Most Mastodon bones (and those of related species) were thought to be the bones of Giants for a period of time.

1613- Mazuya’s Giant

Valiant describes the Mastodon’s journey as beginning in 1613, when some bones were found near a castle in the former province of Dauphine, France. Mazuya lied about having purchased the bones and instead claimed, according to Valiant, that he had “discovered them in a brick tomb thirty feet long by fifteen broad, inscribed with the name Teutobocchus Rex, a chief of the Cimbri” – Teutobochus, was, according to legends, a giant and king of the Teutons, an ancient northern European people who were at odds with the Roman Republic. 

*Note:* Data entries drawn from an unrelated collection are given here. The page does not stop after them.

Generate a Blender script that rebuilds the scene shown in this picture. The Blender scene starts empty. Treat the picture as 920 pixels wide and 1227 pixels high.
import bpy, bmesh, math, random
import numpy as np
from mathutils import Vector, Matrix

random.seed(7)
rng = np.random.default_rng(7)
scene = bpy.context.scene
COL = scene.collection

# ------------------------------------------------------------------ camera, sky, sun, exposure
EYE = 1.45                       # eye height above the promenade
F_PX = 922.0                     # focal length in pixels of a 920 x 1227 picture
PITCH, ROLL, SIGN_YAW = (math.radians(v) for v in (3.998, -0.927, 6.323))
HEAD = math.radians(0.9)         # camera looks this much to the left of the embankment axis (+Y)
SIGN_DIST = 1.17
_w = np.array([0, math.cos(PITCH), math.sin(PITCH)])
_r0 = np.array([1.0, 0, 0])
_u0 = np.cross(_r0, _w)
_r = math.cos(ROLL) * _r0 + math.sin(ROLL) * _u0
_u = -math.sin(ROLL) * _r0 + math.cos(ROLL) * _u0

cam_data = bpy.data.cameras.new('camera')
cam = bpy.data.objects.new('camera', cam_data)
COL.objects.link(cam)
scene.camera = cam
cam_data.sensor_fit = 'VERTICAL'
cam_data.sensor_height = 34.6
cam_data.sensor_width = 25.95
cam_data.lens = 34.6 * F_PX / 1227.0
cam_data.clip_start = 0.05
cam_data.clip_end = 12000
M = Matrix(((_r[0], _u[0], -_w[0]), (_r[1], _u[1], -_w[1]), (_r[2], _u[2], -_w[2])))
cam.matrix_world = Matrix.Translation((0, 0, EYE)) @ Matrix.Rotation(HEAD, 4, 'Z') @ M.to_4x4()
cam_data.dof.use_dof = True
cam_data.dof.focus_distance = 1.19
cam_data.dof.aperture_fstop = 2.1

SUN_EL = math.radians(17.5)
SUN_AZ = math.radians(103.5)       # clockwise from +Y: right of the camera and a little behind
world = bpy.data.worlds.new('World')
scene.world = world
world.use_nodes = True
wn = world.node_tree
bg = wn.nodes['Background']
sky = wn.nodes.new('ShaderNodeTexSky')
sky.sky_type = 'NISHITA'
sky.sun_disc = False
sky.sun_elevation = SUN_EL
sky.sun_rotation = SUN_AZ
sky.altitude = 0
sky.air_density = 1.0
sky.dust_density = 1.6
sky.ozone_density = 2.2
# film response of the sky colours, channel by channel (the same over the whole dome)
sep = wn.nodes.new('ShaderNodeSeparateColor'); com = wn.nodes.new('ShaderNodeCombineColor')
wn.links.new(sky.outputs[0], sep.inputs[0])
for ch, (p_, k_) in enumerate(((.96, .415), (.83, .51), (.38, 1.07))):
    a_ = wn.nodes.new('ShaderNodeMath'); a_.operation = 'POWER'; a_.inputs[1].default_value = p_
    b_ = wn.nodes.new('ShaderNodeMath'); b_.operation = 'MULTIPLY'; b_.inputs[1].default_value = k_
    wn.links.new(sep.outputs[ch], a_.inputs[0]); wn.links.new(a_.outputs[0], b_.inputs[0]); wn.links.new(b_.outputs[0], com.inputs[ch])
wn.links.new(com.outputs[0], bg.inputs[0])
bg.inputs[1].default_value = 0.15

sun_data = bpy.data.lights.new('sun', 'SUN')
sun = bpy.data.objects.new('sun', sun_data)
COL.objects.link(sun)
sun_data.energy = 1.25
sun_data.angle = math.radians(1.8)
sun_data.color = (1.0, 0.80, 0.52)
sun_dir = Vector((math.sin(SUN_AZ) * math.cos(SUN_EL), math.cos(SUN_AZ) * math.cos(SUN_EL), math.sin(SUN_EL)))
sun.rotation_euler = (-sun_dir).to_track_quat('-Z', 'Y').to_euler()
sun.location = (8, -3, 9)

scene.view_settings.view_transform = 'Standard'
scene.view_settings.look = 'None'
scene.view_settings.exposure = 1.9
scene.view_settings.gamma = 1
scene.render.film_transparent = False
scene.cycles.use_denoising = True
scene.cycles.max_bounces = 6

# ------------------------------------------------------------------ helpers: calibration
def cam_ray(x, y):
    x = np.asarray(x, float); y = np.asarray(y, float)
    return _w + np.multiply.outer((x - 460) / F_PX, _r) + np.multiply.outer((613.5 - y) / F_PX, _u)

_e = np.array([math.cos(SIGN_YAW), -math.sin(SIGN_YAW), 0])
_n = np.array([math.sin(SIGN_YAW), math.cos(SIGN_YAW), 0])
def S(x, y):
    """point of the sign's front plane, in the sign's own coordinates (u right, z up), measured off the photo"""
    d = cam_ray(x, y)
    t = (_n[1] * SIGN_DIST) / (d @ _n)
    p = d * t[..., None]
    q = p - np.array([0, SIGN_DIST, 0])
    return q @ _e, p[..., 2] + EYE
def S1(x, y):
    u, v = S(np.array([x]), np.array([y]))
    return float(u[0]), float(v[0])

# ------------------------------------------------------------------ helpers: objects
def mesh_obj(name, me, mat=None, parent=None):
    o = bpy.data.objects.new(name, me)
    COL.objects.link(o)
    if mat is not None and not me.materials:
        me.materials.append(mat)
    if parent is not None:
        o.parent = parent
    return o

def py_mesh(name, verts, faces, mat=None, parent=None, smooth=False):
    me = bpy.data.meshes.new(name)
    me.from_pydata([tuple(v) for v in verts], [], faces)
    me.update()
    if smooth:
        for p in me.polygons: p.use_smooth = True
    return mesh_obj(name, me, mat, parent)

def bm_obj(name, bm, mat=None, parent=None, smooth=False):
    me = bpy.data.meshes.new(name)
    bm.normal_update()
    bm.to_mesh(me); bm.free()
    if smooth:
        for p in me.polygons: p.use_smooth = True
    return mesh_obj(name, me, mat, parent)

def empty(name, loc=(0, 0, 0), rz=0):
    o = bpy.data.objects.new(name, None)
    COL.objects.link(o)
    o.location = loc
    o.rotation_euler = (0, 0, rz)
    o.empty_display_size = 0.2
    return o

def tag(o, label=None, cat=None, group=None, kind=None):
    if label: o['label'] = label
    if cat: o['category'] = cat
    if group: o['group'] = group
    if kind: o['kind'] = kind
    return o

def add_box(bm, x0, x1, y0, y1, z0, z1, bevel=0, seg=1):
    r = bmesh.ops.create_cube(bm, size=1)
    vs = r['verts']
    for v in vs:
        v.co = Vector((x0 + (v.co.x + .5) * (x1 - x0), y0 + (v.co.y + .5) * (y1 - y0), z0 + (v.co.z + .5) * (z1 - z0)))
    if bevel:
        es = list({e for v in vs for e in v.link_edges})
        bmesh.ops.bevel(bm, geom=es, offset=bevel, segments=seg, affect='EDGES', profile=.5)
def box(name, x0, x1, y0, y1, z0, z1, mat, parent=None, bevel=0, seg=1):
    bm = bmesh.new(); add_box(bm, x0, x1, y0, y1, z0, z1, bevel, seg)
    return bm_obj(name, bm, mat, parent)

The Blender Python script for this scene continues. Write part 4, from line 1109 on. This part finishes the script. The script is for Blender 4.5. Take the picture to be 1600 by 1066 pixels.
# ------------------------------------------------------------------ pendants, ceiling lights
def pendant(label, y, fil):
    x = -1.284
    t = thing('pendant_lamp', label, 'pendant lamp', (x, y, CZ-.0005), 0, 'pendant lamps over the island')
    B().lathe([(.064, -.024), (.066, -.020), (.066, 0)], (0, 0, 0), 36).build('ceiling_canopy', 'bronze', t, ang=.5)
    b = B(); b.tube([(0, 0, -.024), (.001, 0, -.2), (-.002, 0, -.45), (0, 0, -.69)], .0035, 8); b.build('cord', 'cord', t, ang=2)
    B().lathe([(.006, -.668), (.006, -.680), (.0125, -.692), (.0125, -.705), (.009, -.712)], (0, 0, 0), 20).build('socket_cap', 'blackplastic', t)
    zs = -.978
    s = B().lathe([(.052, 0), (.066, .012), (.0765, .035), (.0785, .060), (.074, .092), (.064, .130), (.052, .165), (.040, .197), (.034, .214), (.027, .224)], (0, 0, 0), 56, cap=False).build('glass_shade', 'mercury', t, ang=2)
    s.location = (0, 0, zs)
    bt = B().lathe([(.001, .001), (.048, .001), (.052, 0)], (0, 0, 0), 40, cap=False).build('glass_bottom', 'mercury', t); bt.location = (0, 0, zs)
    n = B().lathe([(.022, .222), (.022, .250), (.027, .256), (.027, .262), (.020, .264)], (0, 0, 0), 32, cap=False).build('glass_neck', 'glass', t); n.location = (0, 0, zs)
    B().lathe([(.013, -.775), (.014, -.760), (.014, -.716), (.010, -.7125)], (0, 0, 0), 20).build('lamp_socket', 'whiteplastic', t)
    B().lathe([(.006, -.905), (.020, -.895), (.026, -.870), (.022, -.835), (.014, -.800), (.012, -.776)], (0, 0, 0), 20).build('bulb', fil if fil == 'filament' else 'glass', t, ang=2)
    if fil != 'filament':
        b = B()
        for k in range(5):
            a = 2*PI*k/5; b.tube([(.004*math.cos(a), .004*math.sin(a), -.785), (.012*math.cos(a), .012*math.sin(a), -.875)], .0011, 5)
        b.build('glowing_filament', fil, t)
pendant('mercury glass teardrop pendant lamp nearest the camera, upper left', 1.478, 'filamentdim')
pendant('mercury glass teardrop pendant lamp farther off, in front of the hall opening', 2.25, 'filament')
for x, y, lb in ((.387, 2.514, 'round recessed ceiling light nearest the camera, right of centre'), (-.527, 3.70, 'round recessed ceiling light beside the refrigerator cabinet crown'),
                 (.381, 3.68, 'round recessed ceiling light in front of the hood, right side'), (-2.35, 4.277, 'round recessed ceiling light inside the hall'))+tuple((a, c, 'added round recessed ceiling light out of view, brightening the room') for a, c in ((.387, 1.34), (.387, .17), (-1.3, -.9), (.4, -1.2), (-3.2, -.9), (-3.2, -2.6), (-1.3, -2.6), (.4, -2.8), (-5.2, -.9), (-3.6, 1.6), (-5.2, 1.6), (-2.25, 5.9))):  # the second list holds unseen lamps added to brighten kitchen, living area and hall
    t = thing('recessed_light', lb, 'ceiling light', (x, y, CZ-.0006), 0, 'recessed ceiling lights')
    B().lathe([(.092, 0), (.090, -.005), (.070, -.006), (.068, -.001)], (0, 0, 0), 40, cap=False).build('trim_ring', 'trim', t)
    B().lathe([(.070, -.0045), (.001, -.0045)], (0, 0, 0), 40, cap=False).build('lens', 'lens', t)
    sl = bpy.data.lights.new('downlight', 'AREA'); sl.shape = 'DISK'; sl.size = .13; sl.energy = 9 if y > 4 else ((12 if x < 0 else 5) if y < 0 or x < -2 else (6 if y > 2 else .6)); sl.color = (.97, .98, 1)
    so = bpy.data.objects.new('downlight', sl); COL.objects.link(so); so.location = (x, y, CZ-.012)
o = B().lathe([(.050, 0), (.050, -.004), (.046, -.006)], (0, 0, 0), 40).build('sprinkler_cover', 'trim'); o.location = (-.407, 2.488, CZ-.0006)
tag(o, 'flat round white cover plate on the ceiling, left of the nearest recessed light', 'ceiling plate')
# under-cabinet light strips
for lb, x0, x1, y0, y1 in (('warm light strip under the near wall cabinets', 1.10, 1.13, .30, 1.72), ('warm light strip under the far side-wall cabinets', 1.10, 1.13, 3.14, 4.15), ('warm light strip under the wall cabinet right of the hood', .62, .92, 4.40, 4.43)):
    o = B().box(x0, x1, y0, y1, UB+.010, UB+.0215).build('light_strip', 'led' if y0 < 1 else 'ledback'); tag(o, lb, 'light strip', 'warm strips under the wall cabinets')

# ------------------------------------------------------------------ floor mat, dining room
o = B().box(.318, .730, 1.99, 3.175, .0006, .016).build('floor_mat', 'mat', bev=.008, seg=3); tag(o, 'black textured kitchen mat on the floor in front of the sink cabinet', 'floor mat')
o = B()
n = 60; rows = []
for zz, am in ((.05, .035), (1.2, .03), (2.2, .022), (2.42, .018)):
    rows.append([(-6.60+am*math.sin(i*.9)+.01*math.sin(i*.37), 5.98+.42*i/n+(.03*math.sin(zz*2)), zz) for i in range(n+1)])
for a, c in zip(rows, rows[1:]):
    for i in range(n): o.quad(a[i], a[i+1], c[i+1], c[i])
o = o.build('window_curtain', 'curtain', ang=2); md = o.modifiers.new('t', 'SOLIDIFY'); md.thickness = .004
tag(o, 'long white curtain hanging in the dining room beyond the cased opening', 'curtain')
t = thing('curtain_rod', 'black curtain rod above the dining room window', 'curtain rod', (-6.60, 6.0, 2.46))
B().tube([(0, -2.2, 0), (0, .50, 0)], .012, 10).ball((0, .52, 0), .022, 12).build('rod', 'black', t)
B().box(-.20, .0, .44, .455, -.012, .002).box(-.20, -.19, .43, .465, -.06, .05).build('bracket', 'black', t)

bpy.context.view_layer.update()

He paraded around the skeleton in various exhibitions. An anatomist later examined the bones and determined they were those of an elephant. They were then moved to the Museum of Natural History in Paris in 1832, according to Valiant, where they determined the bones as those of a Mastodon. Even more recently, in 1984, they were identified as the bones of a Deinotherium. They are still on display at the Museum of Natural History in France today.

1705- Albany Giant

Large bones were discovered in 1705, south of Albany, NY. As described by Dr. Cotton Mather, there was additional proof of ancient giants. Described one of the teeth as “agreeing only to a human body.” In 1801, a nearly complete skeleton was constructed from the bones of several mastodons found in Orange County, New York. Some individuals were desperate to arrange the bones so they might resemble a giant, constructing what Valliant calls an “enormous osteological monster.”